Can't tell if trolling or just very weird
I guess it really depends on who his parents are ie: if they did something horrible and it was public in the media not naming them would be protecting the child. Maybe from repercussions from the parents offences or simply so his peers don't find out his families history
Nope personal attacks on people from behind keyboards are not the kinda thing I normally enter into.
I'm overly proud to be Aussie so I broke my own rule lol
Cemeteries always scared the hell out of me when I was a kid. But then again, I frequent a website about death. Oh well.
As an American I'm an outside looking in, but the things I've read suggest major problems with the foster system in Australia. Apparently foster families are in short supply. Lots of controversy about media coverage of abuse by foster parents. So I dunno if there's any specific legislation that protects the names of foster parents until abuse or negligence has been proven, since they're having such a hard time finding families for these kiddos. It would be pretty horrible to have someone's name dragged through the mud when all they were trying to do was give a child a good home.
There's also controversy about placement of indigenous children with foster families. I don't think it's too unreasonable to think he might have one Aboriginal parent. The Aussie Department for Child Protection says nearly half of foster children are Aboriginal.

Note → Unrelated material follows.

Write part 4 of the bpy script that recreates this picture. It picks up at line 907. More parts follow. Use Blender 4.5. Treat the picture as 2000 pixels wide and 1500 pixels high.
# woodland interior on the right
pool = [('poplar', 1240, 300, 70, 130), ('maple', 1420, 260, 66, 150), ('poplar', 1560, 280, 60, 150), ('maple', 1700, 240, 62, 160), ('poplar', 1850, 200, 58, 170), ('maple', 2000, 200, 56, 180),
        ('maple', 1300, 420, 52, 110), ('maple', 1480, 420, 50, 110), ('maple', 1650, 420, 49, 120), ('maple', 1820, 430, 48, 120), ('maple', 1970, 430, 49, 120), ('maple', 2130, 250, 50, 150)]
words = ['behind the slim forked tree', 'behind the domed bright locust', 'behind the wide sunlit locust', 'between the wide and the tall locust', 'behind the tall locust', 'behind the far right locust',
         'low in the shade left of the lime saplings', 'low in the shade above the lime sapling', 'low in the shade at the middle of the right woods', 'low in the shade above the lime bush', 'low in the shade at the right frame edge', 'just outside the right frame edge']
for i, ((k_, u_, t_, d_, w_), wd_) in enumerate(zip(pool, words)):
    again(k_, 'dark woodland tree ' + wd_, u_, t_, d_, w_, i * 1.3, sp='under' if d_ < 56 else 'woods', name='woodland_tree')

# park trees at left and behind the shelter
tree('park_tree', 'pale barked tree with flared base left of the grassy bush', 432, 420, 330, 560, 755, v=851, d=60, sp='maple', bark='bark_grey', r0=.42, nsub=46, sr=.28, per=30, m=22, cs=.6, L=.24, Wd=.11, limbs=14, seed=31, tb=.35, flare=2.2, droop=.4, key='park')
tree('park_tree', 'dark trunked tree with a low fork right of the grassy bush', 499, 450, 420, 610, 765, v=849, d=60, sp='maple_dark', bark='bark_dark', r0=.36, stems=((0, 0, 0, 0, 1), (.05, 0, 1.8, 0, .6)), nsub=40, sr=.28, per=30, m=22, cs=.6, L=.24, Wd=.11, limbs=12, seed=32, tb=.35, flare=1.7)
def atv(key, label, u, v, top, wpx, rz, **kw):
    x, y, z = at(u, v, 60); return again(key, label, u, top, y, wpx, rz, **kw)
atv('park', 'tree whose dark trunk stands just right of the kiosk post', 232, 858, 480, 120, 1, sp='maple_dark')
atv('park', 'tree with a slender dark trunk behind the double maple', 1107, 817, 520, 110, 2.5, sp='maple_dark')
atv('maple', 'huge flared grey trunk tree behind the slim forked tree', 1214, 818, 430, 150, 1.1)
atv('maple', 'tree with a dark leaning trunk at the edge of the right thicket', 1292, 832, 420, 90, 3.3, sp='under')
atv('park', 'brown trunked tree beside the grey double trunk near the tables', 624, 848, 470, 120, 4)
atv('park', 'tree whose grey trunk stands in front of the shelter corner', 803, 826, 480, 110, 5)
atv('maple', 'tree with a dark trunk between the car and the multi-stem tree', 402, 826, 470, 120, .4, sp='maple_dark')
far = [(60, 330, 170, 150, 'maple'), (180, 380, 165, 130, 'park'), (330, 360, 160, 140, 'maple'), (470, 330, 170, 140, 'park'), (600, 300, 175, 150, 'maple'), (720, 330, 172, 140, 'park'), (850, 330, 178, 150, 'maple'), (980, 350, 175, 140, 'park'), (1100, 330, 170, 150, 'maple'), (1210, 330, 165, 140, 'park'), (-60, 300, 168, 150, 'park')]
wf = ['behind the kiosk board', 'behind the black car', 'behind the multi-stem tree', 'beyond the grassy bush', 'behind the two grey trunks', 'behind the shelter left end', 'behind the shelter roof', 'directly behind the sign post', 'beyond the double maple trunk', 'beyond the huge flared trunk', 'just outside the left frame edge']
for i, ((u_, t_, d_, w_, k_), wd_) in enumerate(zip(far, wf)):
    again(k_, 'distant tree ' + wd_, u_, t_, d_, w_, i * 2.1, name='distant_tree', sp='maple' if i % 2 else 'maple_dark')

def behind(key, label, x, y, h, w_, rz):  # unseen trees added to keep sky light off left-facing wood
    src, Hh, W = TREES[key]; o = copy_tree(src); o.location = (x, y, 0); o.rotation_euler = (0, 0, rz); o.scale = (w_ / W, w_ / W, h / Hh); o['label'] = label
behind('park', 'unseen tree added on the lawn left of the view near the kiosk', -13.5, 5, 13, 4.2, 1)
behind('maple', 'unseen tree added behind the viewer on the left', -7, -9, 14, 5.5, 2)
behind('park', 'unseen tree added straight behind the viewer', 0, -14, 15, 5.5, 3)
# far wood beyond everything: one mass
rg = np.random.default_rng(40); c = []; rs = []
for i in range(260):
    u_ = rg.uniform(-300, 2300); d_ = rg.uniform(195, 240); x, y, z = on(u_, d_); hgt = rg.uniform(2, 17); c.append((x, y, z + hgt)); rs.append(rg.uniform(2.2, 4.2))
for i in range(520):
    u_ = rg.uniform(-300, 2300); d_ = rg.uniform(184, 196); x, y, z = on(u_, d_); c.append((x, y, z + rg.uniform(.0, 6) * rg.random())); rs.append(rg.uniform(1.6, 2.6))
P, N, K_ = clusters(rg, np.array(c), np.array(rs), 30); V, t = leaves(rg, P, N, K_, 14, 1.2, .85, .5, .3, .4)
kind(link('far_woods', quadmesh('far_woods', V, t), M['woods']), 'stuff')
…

http://www.abc.net.au/news/2013-07-0...llapse/4809640
http://www.abc.net.au/radionational/...-11-17/5086254
You could be right about the fostering, so I'll keep it in mind.
Another thing could be that the mother and her oldest child may have fled a previous abusive relationship.
She may have protection from identification from the Court to for her and the daughter, which also includes the new partner.
If William is the child of the new relationship, under the circumstances, his image is not protected, as the need to find him outweighs other considerations.
Something else that makes me wonder is the speed with which they called the police.
It was as if they thought from the beginning it wasn't a simple case of him wandering off.
You would expect most parents would look for up to an hour before calling Police.
What? No way. If my toddler disappeared, I'd be calling the police as soon as I'd searched the house and yard. Who waits an hour for a three year old to turn up?